Casi todas las víctimas serán enterradas en La Meca, algo que en la cultura islámica se considera un privilegio, aunque muchas familias sólo se percatarán de la pérdida de sus seres queridos en los días venideros. Se cree que la mayor parte de las víctimas es de nacionalidad saudí.
En realidad, no hubo violencia premeditada en la peregrinación, aunque algunos clérigos islámicos denunciaron repetidamente a los "guerreros sagrados" -léase Ossama Bin Laden, también de nacionalidad saudí- como una afrenta a la religión musulmana. "¿Es guerra santa derramar sangre musulmana?", preguntó el jeque Abdul Aziz Al Sheij, el principal teólogo de Arabia Saudí, en su sermón en la mezquita de Namira. "¿Es guerra santa derramar la sangre de no musulmanes acogidos en tierra musulmana? ¿Es guerra santa destruir las propiedades de musulmanes?"
Este sermón, visto por televisión por millones de musulmanes de Arabia Saudí y del Golfo, habrá generado casi tantas preguntas como respuestas. ¿Se encuentran las tropas americanas -objetivo de Bin Laden- entre los "no musulmanes" que han sido "acogidos" en tierra islámica? ¿Son "propiedades" de musulmanes los recintos saudíes en Yedda atacados recientemente por Al Qaeda? La mezquita de Namira se yergue junto al monte Arafat, donde el profeta Mahoma pronunció su último sermón en el año 632, exhortando a los fieles a recordar que "cada musulmán es un hermano musulmán y que los musulmanes son todos hermanos, por lo que deben evitarse las luchas internas".

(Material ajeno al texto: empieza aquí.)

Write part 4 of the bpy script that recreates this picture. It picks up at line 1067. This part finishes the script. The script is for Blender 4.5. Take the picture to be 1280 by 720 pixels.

La guerra de ocho años entre Irán e Iraq y el historial de cinco décadas de represión interna en las dictaduras árabes sugiere que las palabras del Profeta no fueron precisamente seguidas por los líderes de Oriente Próximo en los últimos años. Y los ataques suicidas con bombas en Iraq, Turquía y Arabia Saudí demuestran que los seguidores más acérrimos del islam pueden discrepar de la interpretación del Corán que hace el jeque.
Una de las columnas apedreadas con tanta saña ayer por una multitud enardecida tenía garabateadas las letras "USA". La matanza de camellos, vacas y corderos para comer sus restos asados no es, a lo que parece, la única manera que tienen los peregrinos de celebrar el Aid.